### Exercise requirements
Reproduce each line from the records that holds "part".

begin Information provided

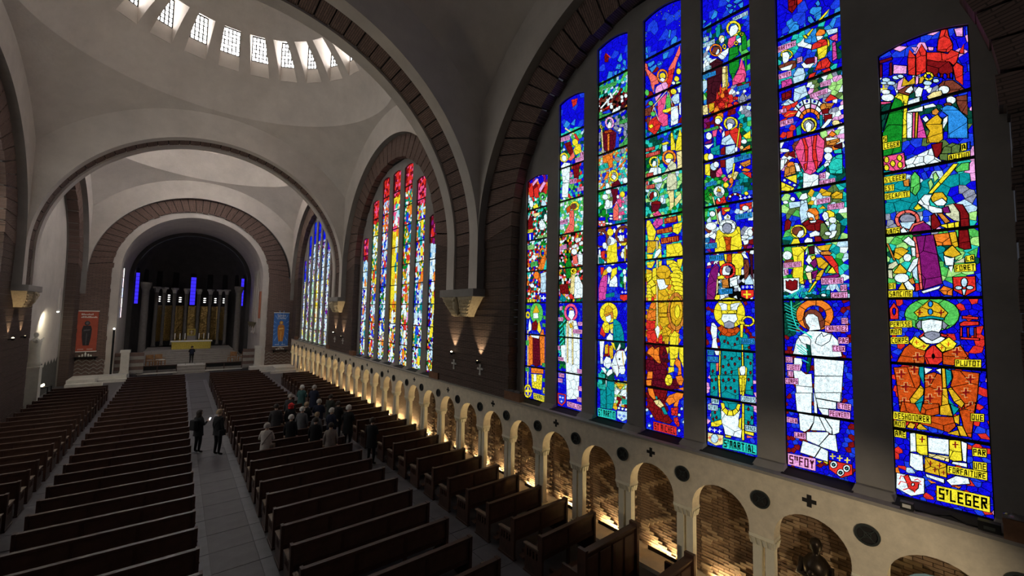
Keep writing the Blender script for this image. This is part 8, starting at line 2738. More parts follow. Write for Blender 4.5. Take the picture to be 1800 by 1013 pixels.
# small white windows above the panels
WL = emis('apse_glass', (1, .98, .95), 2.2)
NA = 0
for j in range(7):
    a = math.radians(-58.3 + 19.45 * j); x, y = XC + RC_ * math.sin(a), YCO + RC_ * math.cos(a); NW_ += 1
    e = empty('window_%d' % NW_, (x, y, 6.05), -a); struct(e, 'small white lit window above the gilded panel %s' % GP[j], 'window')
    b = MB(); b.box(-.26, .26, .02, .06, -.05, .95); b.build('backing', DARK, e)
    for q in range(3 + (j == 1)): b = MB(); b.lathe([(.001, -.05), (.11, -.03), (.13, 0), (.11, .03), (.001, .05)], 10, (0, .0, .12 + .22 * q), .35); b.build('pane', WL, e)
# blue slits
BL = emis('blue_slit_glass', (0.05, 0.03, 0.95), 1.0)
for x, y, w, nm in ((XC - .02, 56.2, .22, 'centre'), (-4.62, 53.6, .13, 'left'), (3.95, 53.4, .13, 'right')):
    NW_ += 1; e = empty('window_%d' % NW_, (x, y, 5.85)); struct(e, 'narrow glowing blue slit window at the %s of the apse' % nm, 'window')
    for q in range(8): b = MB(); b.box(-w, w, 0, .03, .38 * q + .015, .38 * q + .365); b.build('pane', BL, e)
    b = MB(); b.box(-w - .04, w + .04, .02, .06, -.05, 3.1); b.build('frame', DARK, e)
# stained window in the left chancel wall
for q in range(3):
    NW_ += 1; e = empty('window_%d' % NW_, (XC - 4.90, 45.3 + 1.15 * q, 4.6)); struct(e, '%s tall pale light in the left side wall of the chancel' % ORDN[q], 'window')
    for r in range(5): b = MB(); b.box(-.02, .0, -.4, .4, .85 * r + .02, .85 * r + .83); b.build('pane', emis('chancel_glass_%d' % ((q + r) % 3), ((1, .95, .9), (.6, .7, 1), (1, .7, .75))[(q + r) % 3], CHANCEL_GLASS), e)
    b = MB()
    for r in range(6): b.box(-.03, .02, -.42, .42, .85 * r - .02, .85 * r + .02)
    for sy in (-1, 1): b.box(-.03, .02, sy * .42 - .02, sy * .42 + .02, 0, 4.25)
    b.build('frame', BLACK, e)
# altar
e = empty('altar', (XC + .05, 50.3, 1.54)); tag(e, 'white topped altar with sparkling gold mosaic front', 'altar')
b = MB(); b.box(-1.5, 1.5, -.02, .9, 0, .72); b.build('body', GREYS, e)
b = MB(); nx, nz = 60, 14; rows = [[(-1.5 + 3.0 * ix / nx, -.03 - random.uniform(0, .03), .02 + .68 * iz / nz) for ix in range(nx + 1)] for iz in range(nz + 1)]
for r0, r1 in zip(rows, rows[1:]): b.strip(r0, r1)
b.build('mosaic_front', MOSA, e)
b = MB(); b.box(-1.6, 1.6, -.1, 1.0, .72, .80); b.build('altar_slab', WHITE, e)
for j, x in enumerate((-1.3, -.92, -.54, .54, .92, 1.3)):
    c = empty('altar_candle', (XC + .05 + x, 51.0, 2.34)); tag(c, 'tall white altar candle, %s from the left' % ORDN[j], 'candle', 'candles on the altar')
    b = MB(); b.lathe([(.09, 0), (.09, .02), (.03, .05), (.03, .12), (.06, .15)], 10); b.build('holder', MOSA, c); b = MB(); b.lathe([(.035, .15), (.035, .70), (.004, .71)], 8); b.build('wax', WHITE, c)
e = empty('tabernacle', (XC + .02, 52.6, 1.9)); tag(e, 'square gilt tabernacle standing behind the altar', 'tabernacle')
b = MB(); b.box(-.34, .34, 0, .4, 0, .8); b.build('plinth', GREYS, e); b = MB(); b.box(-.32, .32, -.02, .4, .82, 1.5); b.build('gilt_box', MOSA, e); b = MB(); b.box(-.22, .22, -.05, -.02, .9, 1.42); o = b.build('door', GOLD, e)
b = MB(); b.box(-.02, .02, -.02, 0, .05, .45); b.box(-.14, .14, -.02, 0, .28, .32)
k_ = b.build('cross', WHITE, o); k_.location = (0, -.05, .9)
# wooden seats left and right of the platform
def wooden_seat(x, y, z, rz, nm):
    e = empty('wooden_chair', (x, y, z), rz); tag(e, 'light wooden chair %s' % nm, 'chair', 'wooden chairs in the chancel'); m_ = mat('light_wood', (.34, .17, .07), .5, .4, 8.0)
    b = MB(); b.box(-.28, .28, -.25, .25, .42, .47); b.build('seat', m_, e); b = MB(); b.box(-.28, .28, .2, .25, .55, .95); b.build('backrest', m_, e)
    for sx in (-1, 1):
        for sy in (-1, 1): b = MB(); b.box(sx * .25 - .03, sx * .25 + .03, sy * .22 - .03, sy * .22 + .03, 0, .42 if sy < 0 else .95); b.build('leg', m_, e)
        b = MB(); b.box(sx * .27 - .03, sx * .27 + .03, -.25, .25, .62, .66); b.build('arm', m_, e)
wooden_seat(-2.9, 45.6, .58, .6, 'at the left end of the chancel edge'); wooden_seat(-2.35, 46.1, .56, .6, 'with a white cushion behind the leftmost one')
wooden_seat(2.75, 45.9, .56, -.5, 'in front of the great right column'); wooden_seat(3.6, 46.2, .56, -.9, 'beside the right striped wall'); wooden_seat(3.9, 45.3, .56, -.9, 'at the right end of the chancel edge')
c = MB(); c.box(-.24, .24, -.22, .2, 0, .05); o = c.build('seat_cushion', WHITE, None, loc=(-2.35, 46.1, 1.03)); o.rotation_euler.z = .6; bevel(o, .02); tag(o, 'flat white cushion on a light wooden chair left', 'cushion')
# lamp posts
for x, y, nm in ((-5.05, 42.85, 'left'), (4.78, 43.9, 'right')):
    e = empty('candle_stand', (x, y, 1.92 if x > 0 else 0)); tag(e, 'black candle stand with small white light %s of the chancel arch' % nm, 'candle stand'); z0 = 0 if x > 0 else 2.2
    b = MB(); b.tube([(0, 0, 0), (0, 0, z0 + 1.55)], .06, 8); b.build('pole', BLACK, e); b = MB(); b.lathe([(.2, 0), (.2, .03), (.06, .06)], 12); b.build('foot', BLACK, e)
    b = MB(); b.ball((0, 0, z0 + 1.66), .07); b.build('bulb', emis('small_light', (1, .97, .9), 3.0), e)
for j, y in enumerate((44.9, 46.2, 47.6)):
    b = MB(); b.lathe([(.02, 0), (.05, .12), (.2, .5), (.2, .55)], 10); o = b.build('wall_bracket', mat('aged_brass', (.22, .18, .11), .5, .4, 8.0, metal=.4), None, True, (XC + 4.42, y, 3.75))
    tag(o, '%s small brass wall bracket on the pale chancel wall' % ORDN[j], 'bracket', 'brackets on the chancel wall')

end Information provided
begin Information provided

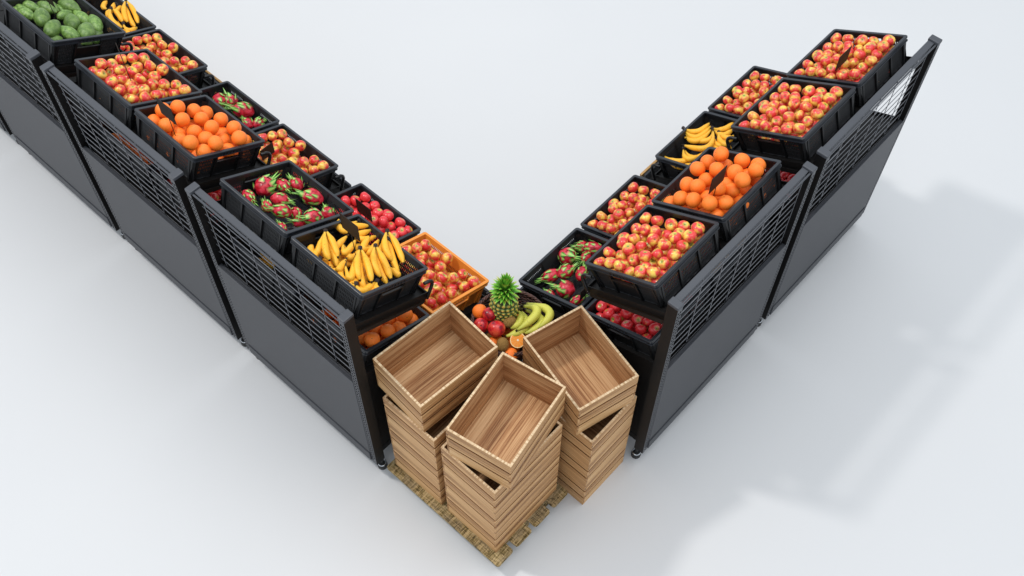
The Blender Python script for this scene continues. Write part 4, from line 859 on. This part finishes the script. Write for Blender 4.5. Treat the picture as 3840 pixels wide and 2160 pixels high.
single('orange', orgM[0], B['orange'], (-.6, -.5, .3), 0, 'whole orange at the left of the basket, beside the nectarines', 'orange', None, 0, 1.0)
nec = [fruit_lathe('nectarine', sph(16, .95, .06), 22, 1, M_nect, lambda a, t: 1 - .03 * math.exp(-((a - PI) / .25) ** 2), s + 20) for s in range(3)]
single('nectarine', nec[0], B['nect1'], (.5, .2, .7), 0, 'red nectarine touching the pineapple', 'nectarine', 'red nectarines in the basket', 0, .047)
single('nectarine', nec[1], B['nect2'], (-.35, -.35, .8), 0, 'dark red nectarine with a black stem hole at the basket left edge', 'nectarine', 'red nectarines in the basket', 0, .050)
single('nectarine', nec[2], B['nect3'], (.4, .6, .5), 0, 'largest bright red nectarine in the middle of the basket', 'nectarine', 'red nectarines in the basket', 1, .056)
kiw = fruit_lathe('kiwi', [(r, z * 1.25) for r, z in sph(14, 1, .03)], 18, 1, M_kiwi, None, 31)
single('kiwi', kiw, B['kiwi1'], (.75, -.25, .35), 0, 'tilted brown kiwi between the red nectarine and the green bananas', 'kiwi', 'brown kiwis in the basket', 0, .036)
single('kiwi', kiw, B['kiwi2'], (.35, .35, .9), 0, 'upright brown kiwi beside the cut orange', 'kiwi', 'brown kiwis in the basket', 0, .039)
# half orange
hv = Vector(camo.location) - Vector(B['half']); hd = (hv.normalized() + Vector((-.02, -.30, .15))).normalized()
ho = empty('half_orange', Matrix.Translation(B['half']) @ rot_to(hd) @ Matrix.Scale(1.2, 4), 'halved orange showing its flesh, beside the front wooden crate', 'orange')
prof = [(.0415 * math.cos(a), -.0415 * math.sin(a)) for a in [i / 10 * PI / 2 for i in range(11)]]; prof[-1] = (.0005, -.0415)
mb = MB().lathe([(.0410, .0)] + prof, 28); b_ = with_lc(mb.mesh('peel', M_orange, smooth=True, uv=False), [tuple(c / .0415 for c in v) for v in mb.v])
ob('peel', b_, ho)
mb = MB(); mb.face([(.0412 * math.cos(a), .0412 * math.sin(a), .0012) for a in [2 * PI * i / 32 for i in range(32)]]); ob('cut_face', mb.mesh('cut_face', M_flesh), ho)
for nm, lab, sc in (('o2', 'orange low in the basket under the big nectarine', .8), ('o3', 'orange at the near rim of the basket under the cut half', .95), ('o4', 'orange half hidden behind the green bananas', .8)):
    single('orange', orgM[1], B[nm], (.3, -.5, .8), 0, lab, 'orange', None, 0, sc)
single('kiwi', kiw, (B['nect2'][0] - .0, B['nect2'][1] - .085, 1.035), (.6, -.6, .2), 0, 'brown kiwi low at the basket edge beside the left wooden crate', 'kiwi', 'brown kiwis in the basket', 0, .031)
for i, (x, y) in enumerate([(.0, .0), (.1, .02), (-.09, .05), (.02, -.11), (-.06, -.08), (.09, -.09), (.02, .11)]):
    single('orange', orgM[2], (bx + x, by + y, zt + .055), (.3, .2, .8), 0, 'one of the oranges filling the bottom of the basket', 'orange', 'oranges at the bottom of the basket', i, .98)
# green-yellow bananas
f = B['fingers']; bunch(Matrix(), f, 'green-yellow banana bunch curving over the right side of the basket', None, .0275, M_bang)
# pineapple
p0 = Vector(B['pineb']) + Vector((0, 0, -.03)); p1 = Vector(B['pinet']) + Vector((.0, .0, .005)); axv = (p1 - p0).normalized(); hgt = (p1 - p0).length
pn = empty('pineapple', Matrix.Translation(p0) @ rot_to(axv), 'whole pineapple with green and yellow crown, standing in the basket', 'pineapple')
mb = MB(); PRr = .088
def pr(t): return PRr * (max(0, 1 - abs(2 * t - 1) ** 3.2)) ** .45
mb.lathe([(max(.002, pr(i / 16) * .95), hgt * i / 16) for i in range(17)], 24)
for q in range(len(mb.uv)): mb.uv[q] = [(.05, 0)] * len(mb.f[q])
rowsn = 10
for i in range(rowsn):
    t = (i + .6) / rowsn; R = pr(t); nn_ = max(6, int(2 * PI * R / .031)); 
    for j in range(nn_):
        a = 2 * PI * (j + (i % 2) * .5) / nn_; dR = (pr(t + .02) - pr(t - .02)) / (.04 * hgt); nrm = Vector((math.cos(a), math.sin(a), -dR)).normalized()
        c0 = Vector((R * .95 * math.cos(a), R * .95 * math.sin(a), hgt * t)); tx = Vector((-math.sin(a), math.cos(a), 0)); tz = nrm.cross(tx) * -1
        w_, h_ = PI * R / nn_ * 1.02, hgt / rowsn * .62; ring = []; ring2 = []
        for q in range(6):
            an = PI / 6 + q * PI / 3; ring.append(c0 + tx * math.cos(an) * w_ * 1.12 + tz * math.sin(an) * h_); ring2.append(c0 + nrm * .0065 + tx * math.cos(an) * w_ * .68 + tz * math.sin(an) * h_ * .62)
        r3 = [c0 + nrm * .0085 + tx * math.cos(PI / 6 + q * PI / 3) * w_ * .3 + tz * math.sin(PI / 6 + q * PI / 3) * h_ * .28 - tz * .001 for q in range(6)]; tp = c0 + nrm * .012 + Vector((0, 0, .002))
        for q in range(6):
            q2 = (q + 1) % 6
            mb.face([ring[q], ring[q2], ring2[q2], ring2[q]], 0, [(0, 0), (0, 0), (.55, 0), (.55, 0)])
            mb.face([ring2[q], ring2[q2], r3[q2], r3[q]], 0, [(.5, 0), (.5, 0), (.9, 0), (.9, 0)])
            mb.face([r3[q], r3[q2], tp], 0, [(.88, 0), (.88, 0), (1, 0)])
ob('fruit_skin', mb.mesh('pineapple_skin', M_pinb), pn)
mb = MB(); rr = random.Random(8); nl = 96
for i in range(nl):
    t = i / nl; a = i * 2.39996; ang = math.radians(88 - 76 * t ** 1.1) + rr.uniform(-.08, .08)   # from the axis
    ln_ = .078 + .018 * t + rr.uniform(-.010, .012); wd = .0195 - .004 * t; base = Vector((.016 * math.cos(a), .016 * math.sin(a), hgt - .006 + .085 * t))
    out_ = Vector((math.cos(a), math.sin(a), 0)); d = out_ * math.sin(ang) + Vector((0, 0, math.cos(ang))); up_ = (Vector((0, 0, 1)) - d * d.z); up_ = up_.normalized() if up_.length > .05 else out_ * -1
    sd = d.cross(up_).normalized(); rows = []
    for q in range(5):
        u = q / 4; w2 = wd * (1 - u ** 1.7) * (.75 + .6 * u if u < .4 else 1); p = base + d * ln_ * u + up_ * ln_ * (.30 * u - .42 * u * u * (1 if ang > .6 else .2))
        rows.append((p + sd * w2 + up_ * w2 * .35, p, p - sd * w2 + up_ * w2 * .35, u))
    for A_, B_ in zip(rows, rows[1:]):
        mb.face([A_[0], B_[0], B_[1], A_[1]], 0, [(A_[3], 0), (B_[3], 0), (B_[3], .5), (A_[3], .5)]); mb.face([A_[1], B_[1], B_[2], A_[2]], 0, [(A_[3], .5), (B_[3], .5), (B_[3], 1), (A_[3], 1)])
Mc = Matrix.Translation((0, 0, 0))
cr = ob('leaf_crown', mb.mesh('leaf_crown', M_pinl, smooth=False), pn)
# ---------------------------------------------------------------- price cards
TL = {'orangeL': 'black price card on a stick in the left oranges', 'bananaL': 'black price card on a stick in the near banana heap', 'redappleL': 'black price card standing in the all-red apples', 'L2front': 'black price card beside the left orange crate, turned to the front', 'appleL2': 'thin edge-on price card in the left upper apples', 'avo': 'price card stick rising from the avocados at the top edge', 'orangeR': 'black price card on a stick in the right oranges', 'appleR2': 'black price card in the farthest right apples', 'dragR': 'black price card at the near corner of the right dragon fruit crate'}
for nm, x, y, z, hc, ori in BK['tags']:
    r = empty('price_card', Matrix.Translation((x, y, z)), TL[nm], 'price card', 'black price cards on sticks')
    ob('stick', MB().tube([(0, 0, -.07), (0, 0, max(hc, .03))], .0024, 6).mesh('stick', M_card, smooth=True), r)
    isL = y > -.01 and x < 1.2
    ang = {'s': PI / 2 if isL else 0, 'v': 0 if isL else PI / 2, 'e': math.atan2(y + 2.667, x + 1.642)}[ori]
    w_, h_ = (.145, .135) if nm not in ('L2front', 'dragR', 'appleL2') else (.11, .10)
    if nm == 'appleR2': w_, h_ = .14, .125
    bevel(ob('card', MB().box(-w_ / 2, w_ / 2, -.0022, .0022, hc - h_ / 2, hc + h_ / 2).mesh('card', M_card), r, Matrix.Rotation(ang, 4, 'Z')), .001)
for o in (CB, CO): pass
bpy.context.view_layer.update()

end Information provided

### Solution to the problem
Keep writing the Blender script for this image. This is part 8, starting at line 2738. More parts follow. Write for Blender 4.5. Take the picture to be 1800 by 1013 pixels.
The Blender Python script for this scene continues. Write part 4, from line 859 on. This part finishes the script. Write for Blender 4.5. Treat the picture as 3840 pixels wide and 2160 pixels high.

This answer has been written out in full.